Title: Re: Joys of Easter Monday
Post by: shadow4dog on April 27, 2019, 11:02:12 AM
I'm a bit late to this topic but I might be able give an opinion.

At the bus company I used to work for drivers were told never to reverse a bus without a banks-man. This was because of a number of incidents were members of the public were injured/crushed.

I know of a driver who reversed his bus on the road and was disciplined/fired for doing so.

So while it might not be illegal, it was certainly against bus company policy and could cost the driver their jobs.

Tim
Title: Re: Joys of Easter Monday
Post by: tickmike on May 01, 2019, 10:15:11 AM
My wife and I walk along the old railway line from Oakamoor to Denstone the 'Churnet Way', (Alton station platform and buildings are an holiday lets now), in the winter time when Alton Towers are closed because of the traffic and the noise that comes from Alton Towers.
We also walk along canal and now heritage railway line in the Churnet valley which is the other side of the Oakamoor railway tunnel.

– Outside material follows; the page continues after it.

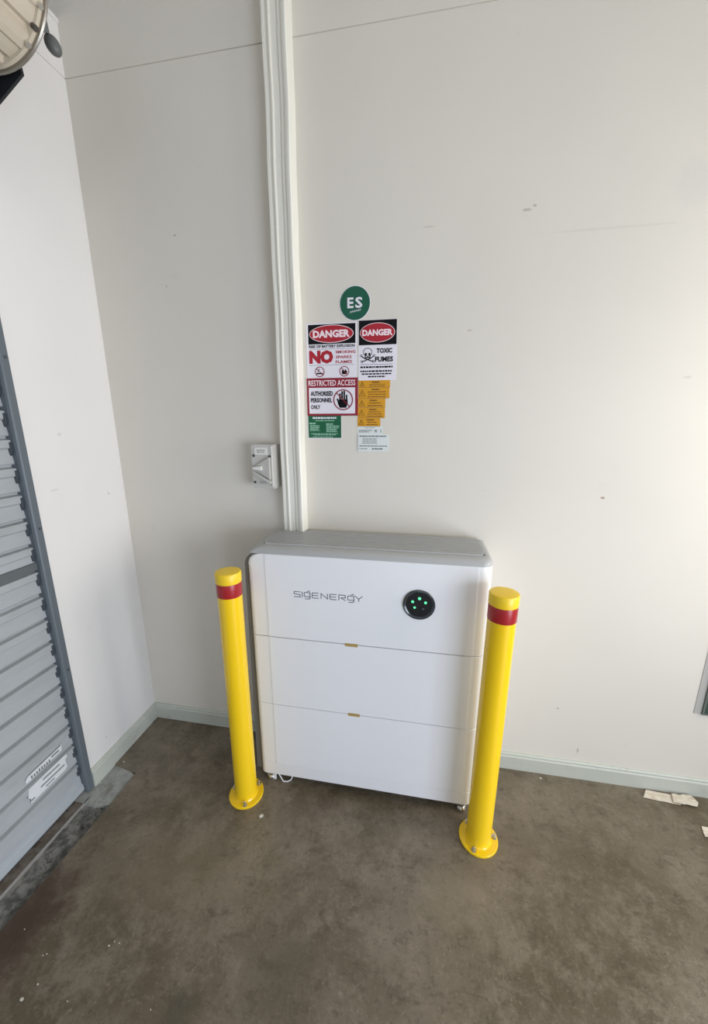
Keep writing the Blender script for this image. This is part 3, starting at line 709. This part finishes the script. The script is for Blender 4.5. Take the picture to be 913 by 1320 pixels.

Nice area spoilt by Alton towers  :(

Last time I went to Alton Towers a long time ago was when it was a large country house and gardens and not a ride anywhere  :D
Title: Re: Joys of Easter Monday
Post by: Weaver on May 02, 2019, 11:12:37 PM
Well Denstone is where my primary school is. (The old stone school right by the church and right next to the railway line. One of the teachers took us infants along the (dismantled) railway line for a nature walk, seeing how many wild flowers we could find. That would have been in the mid-late sixties.